As soon as the officer got on to the makeshift stage, the waiting Maoists opened fire from all sides, killing him and nine other policemen on the spot. The plight of eight other policemen is still unknown. "We are still in the jungle. We have not made any headway," a senior police officer leading a search party in the inhospitable terrain told rediff.com.
The ambushed police party also flouted another aspect of the standard operations procedure. Apart from the warning on attending functions in remote villages, the district administration had also warned the security forces against taking kachcha roads.
"After Anup Marandi (Former Jharkhand Chief Minister Babulal Marandi's son) was killed in an ambush on the Jharkhand-Bihar border, we had issued a note to the security forces on the above two aspects. I do not know the circumstances under which the officer accepted the invitation. But we had clearly instructed them not to attend such functions unless they are there to provide bandobast," Bhakt said.
The failure to follow standard operations procedure has resulted in many casualties for the security forces in recent times.
"We just don't seem to be learning from our past mistakes. Towards the end of last year, we had the infamous Greyhounds incident in Orissa (40 personnel from India's best anti-Naxal force were killed while they were on their way from southern Orissa to Andhra Pradesh)
"Then there was the Superintendent of Police and Inspector General who were killed during the Chhattisgarh elections. They were sitting in the same vehicle though protocol says two senior officers should not be in the same vehicle," a senior intelligence officer said.
The district administration believes that the killings are in retaliation for the gunning down of five Maoists in Sirdala village in May, 2008.
"The main objectives of the attack are retaliations and snatching of arms and ammunition. They had threatened to kill 10 policemen to avenge the killing of the five Maoists," Bhakt said.
The biggest attack in Bihar in recent times comes just a week after 15 policemen were brutally murdered in an ambush in Maharashtra's Gadchiroli district.
Police officers and security analysts had then said that the Maoists had started a Tactical Counter Offensive Campaign and many more brutal ambushes and political assassinations might follow.

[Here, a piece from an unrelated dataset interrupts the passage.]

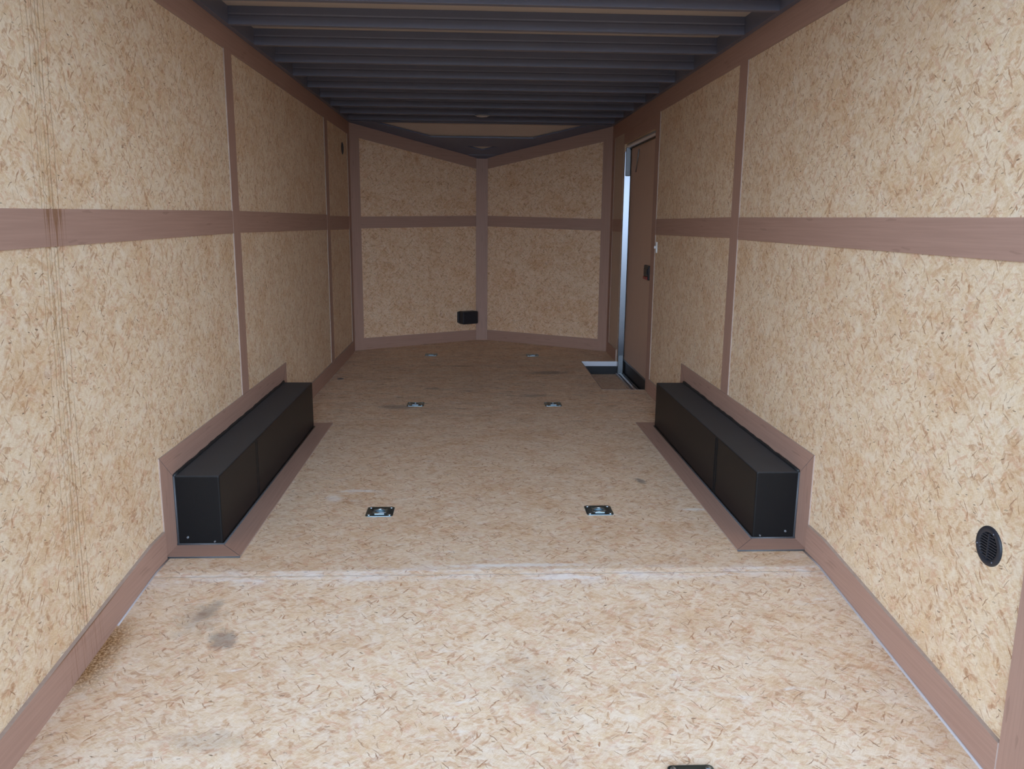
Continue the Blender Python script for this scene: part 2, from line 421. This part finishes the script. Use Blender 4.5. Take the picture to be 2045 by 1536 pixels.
ZB = -.35  # how far the outer walls go down
g = boxg(-T, 0, YR, YC, ZB, RT)
obj('wall_left', *g, M['osb_left'], kind='structure')
DY0, DY1, DZ1 = 5.90, 7.115, 1.865
g = merge(boxg(W, W+T, YR, DY0, ZB, RT), boxg(W, W+T, DY1, YC, ZB, RT), boxg(W, W+T, DY0, DY1, DZ1, RT), boxg(W, W+T, DY0, DY1, ZB, -.12))
obj('wall_right', *g, M['osb'], kind='structure')
AX = 1.207
dl = Vector((AX, YA-YC, 0)).normalized(); nl = Vector((-dl.y, dl.x, 0))*T
p = [(0, YC, -.3), (AX, YA, -.3), (AX, YA, ZA+.06), (0, YC, RT)]
obj('wall_front_left', *prism(p, nl), M['osb_nose'], kind='structure')
dr = Vector((W-AX, -(YA-YC), 0)).normalized(); nr = Vector((-dr.y, dr.x, 0))*T
p = [(W, YC, -.3), (AX, YA, -.3), (AX, YA, ZA+.06), (W, YC, RT)]
obj('wall_front_right', *prism(p, nr), M['osb_nose'], kind='structure')
# roof sheet, flat part and the nose part sloping down
g1 = boxg(-T, W+T, YR, YC+.02, RT, RT+.02)
k_ = (H-ZA)/(YA-YC)
ns = [(-T-.05, YC-.04, H+.016+k_*.04), (W+T+.05, YC-.04, H+.016+k_*.04), (AX+.02, YA+.12, ZA+.016-k_*.12), (AX-.02, YA+.12, ZA+.016-k_*.12)]
g2 = prism(ns, (0, 0, .02))
g3 = boxg(-T, W+T, YC, YC+.02, H+.01, RT+.01)
vv, f = merge(g1, g2, g3)
obj('ceiling', vv, f, M['skin'], kind='structure')
# ground outside
obj('ground', *boxg(-30, 32, -40, 40, -.75, -.65), M['gravel'], kind='structure')

# --- dark steel rails where walls meet roof (structure trim)
tn = [0]
def trim(poly, d, mat=None, swap=False):
    tn[0] += 1
    return board('trim_%d' % tn[0], poly, d, mat or M['trim'], swap=swap, kind='structure')
def rail(g, name=None):
    tn[0] += 1
    return obj('trim_%d' % tn[0], *g, M['bow'], kind='structure')
rail(boxg(0, .03, YR, YC, H, RT)); rail(boxg(W-.03, W, YR, YC, H, RT))

TH = .0045
def wl(y, z): return (0, y, z)
def wr(y, z): return (W, y, z)
# left wall: top trim in two lengths (seam at Y 5.155)
for a, b in ((YR, 5.153), (5.157, YC-.0)):
    trim([wl(a, 1.975 if a < 3 else 1.969), wl(b, 1.969 if b < 6 else 1.962), wl(b, H), wl(a, H)], (TH, 0, 0))
# rear corner strip of the left wall is outside the photo but closes the opening
trim([wl(1.64, fz(1.64)), wl(1.70, fz(1.70)), wl(1.70, 1.975), wl(1.64, 1.975)], (TH+.0008, 0, 0), swap=True)
trim([wl(3.955, .379), wl(4.068, .379), wl(4.068, 1.975), wl(3.955, 1.975)], (TH+.0008, 0, 0), swap=True)
trim([wl(6.455, .105), wl(6.585, .105), wl(6.585, 1.965), wl(6.455, 1.965)], (TH+.001, 0, 0), swap=True)
trim([wl(7.60, 0), wl(YC, 0), wl(YC, 1.965), wl(7.60, 1.965)], (TH+.0008, 0, 0), swap=True)
trim([wl(1.70, 1.142), wl(3.955, 1.154), wl(3.955, 1.256), wl(1.70, 1.240)], (TH, 0, 0), M['trim_band'])
trim([wl(4.068, 1.154), wl(6.455, 1.139), wl(6.455, 1.254), wl(4.068, 1.257)], (TH, 0, 0))
trim([wl(6.585, 1.137), wl(7.60, 1.130), wl(7.60, 1.245), wl(6.585, 1.247)], (TH, 0, 0))
# right wall
trim([wr(YR, 1.972), wr(YC, 1.955), wr(YC, H), wr(YR, H)], (-TH, 0, 0))
trim([wr(1.605, fz(1.605)), wr(1.708, fz(1.708)), wr(1.70, 1.97), wr(1.605, 1.97)], (-TH-.004, 0, 0), swap=True)
trim([wr(3.955, .379), wr(4.073, .379), wr(4.073, 1.968), wr(3.955, 1.968)], (-TH-.0008, 0, 0), swap=True)
trim([wr(1.705, 1.143), wr(3.955, 1.146), wr(3.955, 1.250), wr(1.705, 1.244)], (-TH, 0, 0))
trim([wr(4.073, 1.150), wr(5.775, 1.136), wr(5.775, 1.243), wr(4.073, 1.251)], (-TH, 0, 0))
trim([wr(7.14, 1.135), wr(7.60, 1.135), wr(7.60, 1.245), wr(7.14, 1.245)], (-TH, 0, 0))
trim([wr(7.60, 0), wr(YC, 0), wr(YC, 1.96), wr(7.60, 1.96)], (-TH-.0008, 0, 0), swap=True)
# around the side door
trim([wr(5.775, 0), wr(DY0, 0), wr(DY0, 1.965), wr(5.775, 1.965)], (-TH-.001, 0, 0), swap=True)
trim([wr(DY0, DZ1), wr(DY1+.03, DZ1), wr(DY1+.03, 1.955), wr(DY0, 1.965)], (-TH+.002, 0, 0))
trim([wr(7.16, .10), wr(7.60, .10), wr(7.60, 1.135), wr(7.16, 1.135)], (-.002, 0, 0), M['lauan_panel'], swap=True)
trim([wr(7.16, 1.245), wr(7.60, 1.245), wr(7.60, 1.955), wr(7.16, 1.955)], (-.002, 0, 0), M['lauan_panel'], swap=True)
# grey steel rear frame
tn[0] += 1
obj('trim_%d' % tn[0], *merge(boxg(W-.012, W+.0, YR-.03, 1.603, -.12, 1.97), boxg(0, .012, YR-.03, 1.638, -.12, 1.97)), M['greymetal'], kind='structure')

# nose walls: parameter s along wall (0 at corner, 1 at apex)
def nwl(t, z, o=.0): 
    q = Vector((0, YC, 0)).lerp(Vector((AX, YA, 0)), t); return (q.x, q.y, z)
def nwr(t, z):
    q = Vector((W, YC, 0)).lerp(Vector((AX, YA, 0)), t); return (q.x, q.y, z)
ni = -nl.normalized()*TH; nj = -nr.normalized()*TH
for fn, nn in ((nwl, ni), (nwr, nj)):
    ztop = lambda t: H+(ZA-H)*t
    trim([fn(0, ztop(0)-.115), fn(.97, ztop(.97)-.108), fn(.97, ztop(.97)), fn(0, ztop(0))], nn)
    trim([fn(.068, 1.137), fn(.97, 1.162), fn(.97, 1.268), fn(.068, 1.245)], nn)
    trim([fn(.0, 0), fn(.068, 0), fn(.068, 1.96), fn(.0, 1.96)], nn*1.3, swap=True)
YT = 8.462
trim([(1.149, YT, 0), (1.266, YT, 0), (1.266, YT, 1.826), (1.149, YT, 1.826)], (0, .012, 0), swap=True)
# dark channels of the nose roof
def beamseg(a, b, wv, h):
    a, b, wv = Vector(a), Vector(b), Vector(wv)
    q = [a, b, b+wv, a+wv]; return prism(q, (0, 0, h))
for xs in (0, W):
    sg = 1 if xs == 0 else -1
    rail(prism([(x, y, nose_z(y)) for x, y in ((xs, YC), (AX, YA), (AX, 8.30), (xs+sg*.255, YC+.005))], (0, 0, .012)))
rail(prism([(AX-.085, YT+.03, 1.823), (AX+.085, YT+.03, 1.823), (AX+.14, YT-.06, 1.855), (AX-.14, YT-.06, 1.855)], (0, 0, .055)))

# baseboards
def bb(name, poly, d, mat=None):
    return board(name, poly, d, mat or M['trim'], kind='structure')
HB = .105
BT = .012
bb('baseboard_left', [wl(1.70, fz(1.70)), wl(YK, 0), wl(2.86, 0), wl(2.86, HB), wl(YK, HB), wl(1.70, fz(1.70)+HB)], (BT, 0, 0), M['trim_base'])
bb('baseboard_left', [wl(4.893, 0), wl(7.60, 0), wl(7.60, HB), wl(4.893, HB)], (BT, 0, 0))
bb('baseboard_right', [wr(1.708, fz(1.708)), wr(YK, 0), wr(2.884, 0), wr(2.884, HB), wr(YK, HB), wr(1.708, fz(1.708)+HB)], (-BT, 0, 0))
bb('baseboard_right', [wr(4.907, 0), wr(5.775, 0), wr(5.775, HB), wr(4.907, HB)], (-BT, 0, 0))
bb('baseboard_right', [wr(7.16, 0), wr(7.60, 0), wr(7.60, HB), wr(7.16, HB)], (-BT, 0, 0))
bb('baseboard_front_left', [nwl(.068, 0), nwl(.97, 0), nwl(.97, .105), nwl(.068, .112)], ni)
bb('baseboard_front_right', [nwr(.068, 0), nwr(.97, 0), nwr(.97, .105), nwr(.068, .112)], nj)
# pale caulk bead along the rear baseboards
def bead(pts, w, dx):
    tn[0] += 1
    v, f = tube(pts, w, 8)
    return obj('trim_%d' % tn[0], v, f, M['caulk'], kind='structure', smooth=True)
bead([(BT+.002, 2.42, fz(2.42)), (BT+.002, YK, 0), (BT+.002, 2.87, 0)], .0035, 1)
bead([(W-BT-.002, 1.71, fz(1.71)), (W-BT-.002, YK, 0), (W-BT-.002, 2.89, 0)], .0045, -1)

# ------------------------------------------------------------------ roof beams
ORD = ['first', 'second', 'third', 'fourth', 'fifth', 'sixth', 'seventh', 'eighth', 'ninth', 'tenth', 'eleventh', 'twelfth']
def bow_mesh():
    # channel section in Y,Z: rear face with a shallow crease, flat flange below
    sec = [(0, RT-.0005), (0, H+.048), (.004, H+.042), (.001, H+.036), (0, H+.002), (.002, H), (.033, H), (.035, H+.002), (.035, H+.01), (.018, H+.012), (.018, RT-.0005)]
    n = len(sec); x0, x1 = .03, W-.03
    v = [(x0, y, z) for y, z in sec] + [(x1, y, z) for y, z in sec]
    f = [tuple(range(n)), tuple(range(2*n-1, n-1, -1))] + [(i, (i+1) % n, n+(i+1) % n, n+i) for i in range(n)]
    return v, f
ys = [7.52-.4447*i for i in range(12)]
first = None
for i, y in enumerate(ys):
    lab = 'dark painted steel roof beam spanning the ceiling, %s back from the wide beam at the nose' % ORD[i]
    if first is None:
        o = first = obj('roof_beam', *bow_mesh(), M['bow'])
    else:
        o = first.copy(); C.objects.link(o)
    o.location = (0, y-.0, 0); tag(o, lab, 'ceiling beam', 'steel roof beams across the ceiling')
o = obj('roof_beam', *boxg(.03, W-.03, 7.66, YC-.002, H, RT+.0), M['bow'])
bevel(o, .004); tag(o, 'wide dark roof beam where the flat ceiling meets the sloped nose', 'ceiling beam')
# cross tube of the nose roof
zc0 = nose_z(8.155); 
xa = lambda y: (y-YC)/(YA-YC)*AX
pv, pf = prism([(x, y, nose_z(y)-.002) for x, y in ((.70, 8.012), (1.70, 8.012), (1.48, 8.205), (.95, 8.205))], (0, 0, .012))
o = obj('nose_roof_beam', pv, pf, M['bow'])
tag(o, 'short dark beam crossing the sloped tan panel above the nose', 'ceiling beam')

# small round ceiling lamp
t = thing('ceiling_lamp', 'small unlit round ceiling lamp on the dark roof beams near the nose', 'lamp', (1.194, 7.075, H))
obj('lamp_base', *lathe([(.001, 0), (.060, 0), (.060, -.005), (.050, -.009), (.001, -.009)], 32), M['greymetal'], t, smooth=True)
obj('lamp_lens', *lathe([(.048, -.008), (.044, -.012), (.028, -.015), (.001, -.016)], 32), M['lens'], t, smooth=True)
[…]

"Their TCOC seems well underway. This -- the second attack in two weeks -- looks like it is very much part of the wave," a security analyst said.
Though such retaliations are planned at the local level, they still need the consent of the central committee, which authorises the TCOC. As part of the bloody campaign, Maoists carry out a series of attacks on security forces and political targets, to regain the upper hand whenever they are weakened.